* start Material *

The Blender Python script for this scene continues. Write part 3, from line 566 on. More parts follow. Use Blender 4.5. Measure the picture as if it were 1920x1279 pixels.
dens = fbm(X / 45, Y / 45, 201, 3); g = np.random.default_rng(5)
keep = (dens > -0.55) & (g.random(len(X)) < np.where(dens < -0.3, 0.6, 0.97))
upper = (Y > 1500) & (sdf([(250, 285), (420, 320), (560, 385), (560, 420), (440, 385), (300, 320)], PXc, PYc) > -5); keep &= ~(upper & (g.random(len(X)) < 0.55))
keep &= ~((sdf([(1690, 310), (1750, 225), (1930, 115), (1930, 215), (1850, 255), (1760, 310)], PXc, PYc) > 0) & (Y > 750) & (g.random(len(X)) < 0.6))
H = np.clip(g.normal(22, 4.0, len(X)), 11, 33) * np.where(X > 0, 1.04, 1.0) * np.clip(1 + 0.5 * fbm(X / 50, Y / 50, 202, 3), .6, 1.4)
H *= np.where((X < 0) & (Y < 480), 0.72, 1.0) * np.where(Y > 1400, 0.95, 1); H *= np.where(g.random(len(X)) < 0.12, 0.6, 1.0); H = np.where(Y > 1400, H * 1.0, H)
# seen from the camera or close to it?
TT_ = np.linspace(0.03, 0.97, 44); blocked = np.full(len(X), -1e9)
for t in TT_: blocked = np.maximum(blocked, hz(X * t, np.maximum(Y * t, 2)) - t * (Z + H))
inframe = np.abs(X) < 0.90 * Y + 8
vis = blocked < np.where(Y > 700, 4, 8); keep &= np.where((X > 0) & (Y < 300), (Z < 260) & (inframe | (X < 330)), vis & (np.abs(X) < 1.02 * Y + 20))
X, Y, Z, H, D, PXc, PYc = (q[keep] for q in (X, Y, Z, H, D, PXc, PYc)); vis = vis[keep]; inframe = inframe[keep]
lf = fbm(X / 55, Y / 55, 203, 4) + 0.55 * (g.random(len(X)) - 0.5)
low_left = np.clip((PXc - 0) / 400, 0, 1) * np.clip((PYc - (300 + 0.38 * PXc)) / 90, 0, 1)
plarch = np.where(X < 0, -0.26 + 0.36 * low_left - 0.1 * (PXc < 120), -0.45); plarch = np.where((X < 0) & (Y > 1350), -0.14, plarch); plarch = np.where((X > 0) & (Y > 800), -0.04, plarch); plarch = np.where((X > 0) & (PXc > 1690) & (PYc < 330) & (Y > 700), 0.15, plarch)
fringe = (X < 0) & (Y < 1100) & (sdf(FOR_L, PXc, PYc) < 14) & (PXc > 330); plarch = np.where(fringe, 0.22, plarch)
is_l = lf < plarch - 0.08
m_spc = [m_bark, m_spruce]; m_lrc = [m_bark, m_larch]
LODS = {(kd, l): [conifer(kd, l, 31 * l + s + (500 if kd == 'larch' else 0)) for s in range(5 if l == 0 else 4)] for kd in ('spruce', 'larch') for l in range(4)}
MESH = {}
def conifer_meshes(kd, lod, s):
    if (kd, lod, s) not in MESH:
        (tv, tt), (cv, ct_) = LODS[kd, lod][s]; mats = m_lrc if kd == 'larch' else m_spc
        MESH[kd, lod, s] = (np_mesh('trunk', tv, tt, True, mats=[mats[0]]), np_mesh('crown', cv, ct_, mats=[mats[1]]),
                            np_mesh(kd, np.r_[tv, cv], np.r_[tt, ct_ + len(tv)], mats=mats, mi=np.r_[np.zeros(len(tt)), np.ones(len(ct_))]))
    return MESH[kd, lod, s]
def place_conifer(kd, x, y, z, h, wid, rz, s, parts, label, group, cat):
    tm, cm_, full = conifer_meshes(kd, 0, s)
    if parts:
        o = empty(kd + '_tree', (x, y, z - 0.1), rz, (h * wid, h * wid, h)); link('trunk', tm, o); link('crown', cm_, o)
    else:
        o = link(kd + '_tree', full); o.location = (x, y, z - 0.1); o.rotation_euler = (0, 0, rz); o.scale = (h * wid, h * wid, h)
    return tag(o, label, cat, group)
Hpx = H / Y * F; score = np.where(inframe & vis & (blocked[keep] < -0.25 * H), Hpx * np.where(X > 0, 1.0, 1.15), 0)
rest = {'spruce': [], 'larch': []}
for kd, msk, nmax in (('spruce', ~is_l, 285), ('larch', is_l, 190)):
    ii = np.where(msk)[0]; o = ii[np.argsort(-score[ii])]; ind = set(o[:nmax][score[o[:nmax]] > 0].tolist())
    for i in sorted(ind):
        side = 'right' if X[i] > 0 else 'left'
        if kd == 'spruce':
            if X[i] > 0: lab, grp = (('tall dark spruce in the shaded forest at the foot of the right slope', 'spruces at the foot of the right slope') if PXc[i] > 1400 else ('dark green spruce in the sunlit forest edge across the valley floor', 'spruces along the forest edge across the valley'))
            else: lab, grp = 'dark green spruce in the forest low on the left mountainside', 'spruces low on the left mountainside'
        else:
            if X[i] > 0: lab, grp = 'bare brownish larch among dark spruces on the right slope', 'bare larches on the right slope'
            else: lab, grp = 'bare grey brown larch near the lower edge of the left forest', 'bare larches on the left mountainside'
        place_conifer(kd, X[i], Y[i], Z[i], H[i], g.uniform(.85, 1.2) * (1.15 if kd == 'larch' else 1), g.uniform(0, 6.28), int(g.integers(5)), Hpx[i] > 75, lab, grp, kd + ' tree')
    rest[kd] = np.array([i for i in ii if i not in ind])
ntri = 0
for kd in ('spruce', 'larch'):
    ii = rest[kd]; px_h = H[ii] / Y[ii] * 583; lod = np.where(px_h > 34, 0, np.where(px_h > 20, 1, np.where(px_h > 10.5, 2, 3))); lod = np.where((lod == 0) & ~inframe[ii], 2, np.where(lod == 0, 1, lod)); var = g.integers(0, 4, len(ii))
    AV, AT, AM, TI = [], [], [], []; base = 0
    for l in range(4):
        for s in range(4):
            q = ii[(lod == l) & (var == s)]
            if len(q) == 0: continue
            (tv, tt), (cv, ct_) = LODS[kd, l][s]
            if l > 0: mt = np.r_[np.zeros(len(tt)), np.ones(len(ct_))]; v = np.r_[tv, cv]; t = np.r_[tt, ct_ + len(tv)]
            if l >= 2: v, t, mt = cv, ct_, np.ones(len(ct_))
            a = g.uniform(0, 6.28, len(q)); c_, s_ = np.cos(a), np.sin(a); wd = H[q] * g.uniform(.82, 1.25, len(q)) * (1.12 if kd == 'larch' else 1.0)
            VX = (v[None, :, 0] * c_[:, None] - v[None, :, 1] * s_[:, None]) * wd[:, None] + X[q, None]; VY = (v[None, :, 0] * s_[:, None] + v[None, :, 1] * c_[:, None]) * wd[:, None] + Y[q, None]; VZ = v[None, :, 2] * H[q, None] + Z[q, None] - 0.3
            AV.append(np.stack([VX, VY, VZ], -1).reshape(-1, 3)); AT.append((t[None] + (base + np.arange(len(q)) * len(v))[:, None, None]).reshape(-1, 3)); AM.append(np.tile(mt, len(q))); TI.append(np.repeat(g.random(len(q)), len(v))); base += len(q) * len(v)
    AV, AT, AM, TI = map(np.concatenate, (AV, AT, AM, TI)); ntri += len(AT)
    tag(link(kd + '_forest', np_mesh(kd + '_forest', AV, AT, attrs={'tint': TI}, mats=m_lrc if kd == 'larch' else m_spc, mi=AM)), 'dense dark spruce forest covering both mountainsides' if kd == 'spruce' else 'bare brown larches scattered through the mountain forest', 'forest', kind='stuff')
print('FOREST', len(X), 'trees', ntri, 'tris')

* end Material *

Output the full listing without altering anything.

Written solution —
The Blender Python script for this scene continues. Write part 3, from line 566 on. More parts follow. Use Blender 4.5. Measure the picture as if it were 1920x1279 pixels.
dens = fbm(X / 45, Y / 45, 201, 3); g = np.random.default_rng(5)
keep = (dens > -0.55) & (g.random(len(X)) < np.where(dens < -0.3, 0.6, 0.97))
upper = (Y > 1500) & (sdf([(250, 285), (420, 320), (560, 385), (560, 420), (440, 385), (300, 320)], PXc, PYc) > -5); keep &= ~(upper & (g.random(len(X)) < 0.55))
keep &= ~((sdf([(1690, 310), (1750, 225), (1930, 115), (1930, 215), (1850, 255), (1760, 310)], PXc, PYc) > 0) & (Y > 750) & (g.random(len(X)) < 0.6))
H = np.clip(g.normal(22, 4.0, len(X)), 11, 33) * np.where(X > 0, 1.04, 1.0) * np.clip(1 + 0.5 * fbm(X / 50, Y / 50, 202, 3), .6, 1.4)
H *= np.where((X < 0) & (Y < 480), 0.72, 1.0) * np.where(Y > 1400, 0.95, 1); H *= np.where(g.random(len(X)) < 0.12, 0.6, 1.0); H = np.where(Y > 1400, H * 1.0, H)
# seen from the camera or close to it?
TT_ = np.linspace(0.03, 0.97, 44); blocked = np.full(len(X), -1e9)
for t in TT_: blocked = np.maximum(blocked, hz(X * t, np.maximum(Y * t, 2)) - t * (Z + H))
inframe = np.abs(X) < 0.90 * Y + 8
vis = blocked < np.where(Y > 700, 4, 8); keep &= np.where((X > 0) & (Y < 300), (Z < 260) & (inframe | (X < 330)), vis & (np.abs(X) < 1.02 * Y + 20))
X, Y, Z, H, D, PXc, PYc = (q[keep] for q in (X, Y, Z, H, D, PXc, PYc)); vis = vis[keep]; inframe = inframe[keep]
lf = fbm(X / 55, Y / 55, 203, 4) + 0.55 * (g.random(len(X)) - 0.5)
low_left = np.clip((PXc - 0) / 400, 0, 1) * np.clip((PYc - (300 + 0.38 * PXc)) / 90, 0, 1)
plarch = np.where(X < 0, -0.26 + 0.36 * low_left - 0.1 * (PXc < 120), -0.45); plarch = np.where((X < 0) & (Y > 1350), -0.14, plarch); plarch = np.where((X > 0) & (Y > 800), -0.04, plarch); plarch = np.where((X > 0) & (PXc > 1690) & (PYc < 330) & (Y > 700), 0.15, plarch)
fringe = (X < 0) & (Y < 1100) & (sdf(FOR_L, PXc, PYc) < 14) & (PXc > 330); plarch = np.where(fringe, 0.22, plarch)
is_l = lf < plarch - 0.08
m_spc = [m_bark, m_spruce]; m_lrc = [m_bark, m_larch]
LODS = {(kd, l): [conifer(kd, l, 31 * l + s + (500 if kd == 'larch' else 0)) for s in range(5 if l == 0 else 4)] for kd in ('spruce', 'larch') for l in range(4)}
MESH = {}
def conifer_meshes(kd, lod, s):
    if (kd, lod, s) not in MESH:
        (tv, tt), (cv, ct_) = LODS[kd, lod][s]; mats = m_lrc if kd == 'larch' else m_spc
        MESH[kd, lod, s] = (np_mesh('trunk', tv, tt, True, mats=[mats[0]]), np_mesh('crown', cv, ct_, mats=[mats[1]]),
                            np_mesh(kd, np.r_[tv, cv], np.r_[tt, ct_ + len(tv)], mats=mats, mi=np.r_[np.zeros(len(tt)), np.ones(len(ct_))]))
    return MESH[kd, lod, s]
def place_conifer(kd, x, y, z, h, wid, rz, s, parts, label, group, cat):
    tm, cm_, full = conifer_meshes(kd, 0, s)
    if parts:
        o = empty(kd + '_tree', (x, y, z - 0.1), rz, (h * wid, h * wid, h)); link('trunk', tm, o); link('crown', cm_, o)
    else:
        o = link(kd + '_tree', full); o.location = (x, y, z - 0.1); o.rotation_euler = (0, 0, rz); o.scale = (h * wid, h * wid, h)
    return tag(o, label, cat, group)
Hpx = H / Y * F; score = np.where(inframe & vis & (blocked[keep] < -0.25 * H), Hpx * np.where(X > 0, 1.0, 1.15), 0)
rest = {'spruce': [], 'larch': []}
for kd, msk, nmax in (('spruce', ~is_l, 285), ('larch', is_l, 190)):
    ii = np.where(msk)[0]; o = ii[np.argsort(-score[ii])]; ind = set(o[:nmax][score[o[:nmax]] > 0].tolist())
    for i in sorted(ind):
        side = 'right' if X[i] > 0 else 'left'
        if kd == 'spruce':
            if X[i] > 0: lab, grp = (('tall dark spruce in the shaded forest at the foot of the right slope', 'spruces at the foot of the right slope') if PXc[i] > 1400 else ('dark green spruce in the sunlit forest edge across the valley floor', 'spruces along the forest edge across the valley'))
            else: lab, grp = 'dark green spruce in the forest low on the left mountainside', 'spruces low on the left mountainside'
        else:
            if X[i] > 0: lab, grp = 'bare brownish larch among dark spruces on the right slope', 'bare larches on the right slope'
            else: lab, grp = 'bare grey brown larch near the lower edge of the left forest', 'bare larches on the left mountainside'
        place_conifer(kd, X[i], Y[i], Z[i], H[i], g.uniform(.85, 1.2) * (1.15 if kd == 'larch' else 1), g.uniform(0, 6.28), int(g.integers(5)), Hpx[i] > 75, lab, grp, kd + ' tree')
    rest[kd] = np.array([i for i in ii if i not in ind])
ntri = 0
for kd in ('spruce', 'larch'):
    ii = rest[kd]; px_h = H[ii] / Y[ii] * 583; lod = np.where(px_h > 34, 0, np.where(px_h > 20, 1, np.where(px_h > 10.5, 2, 3))); lod = np.where((lod == 0) & ~inframe[ii], 2, np.where(lod == 0, 1, lod)); var = g.integers(0, 4, len(ii))
    AV, AT, AM, TI = [], [], [], []; base = 0
    for l in range(4):
        for s in range(4):
            q = ii[(lod == l) & (var == s)]
            if len(q) == 0: continue
            (tv, tt), (cv, ct_) = LODS[kd, l][s]
            if l > 0: mt = np.r_[np.zeros(len(tt)), np.ones(len(ct_))]; v = np.r_[tv, cv]; t = np.r_[tt, ct_ + len(tv)]
            if l >= 2: v, t, mt = cv, ct_, np.ones(len(ct_))
            a = g.uniform(0, 6.28, len(q)); c_, s_ = np.cos(a), np.sin(a); wd = H[q] * g.uniform(.82, 1.25, len(q)) * (1.12 if kd == 'larch' else 1.0)
            VX = (v[None, :, 0] * c_[:, None] - v[None, :, 1] * s_[:, None]) * wd[:, None] + X[q, None]; VY = (v[None, :, 0] * s_[:, None] + v[None, :, 1] * c_[:, None]) * wd[:, None] + Y[q, None]; VZ = v[None, :, 2] * H[q, None] + Z[q, None] - 0.3
            AV.append(np.stack([VX, VY, VZ], -1).reshape(-1, 3)); AT.append((t[None] + (base + np.arange(len(q)) * len(v))[:, None, None]).reshape(-1, 3)); AM.append(np.tile(mt, len(q))); TI.append(np.repeat(g.random(len(q)), len(v))); base += len(q) * len(v)
    AV, AT, AM, TI = map(np.concatenate, (AV, AT, AM, TI)); ntri += len(AT)
    tag(link(kd + '_forest', np_mesh(kd + '_forest', AV, AT, attrs={'tint': TI}, mats=m_lrc if kd == 'larch' else m_spc, mi=AM)), 'dense dark spruce forest covering both mountainsides' if kd == 'spruce' else 'bare brown larches scattered through the mountain forest', 'forest', kind='stuff')
print('FOREST', len(X), 'trees', ntri, 'tris')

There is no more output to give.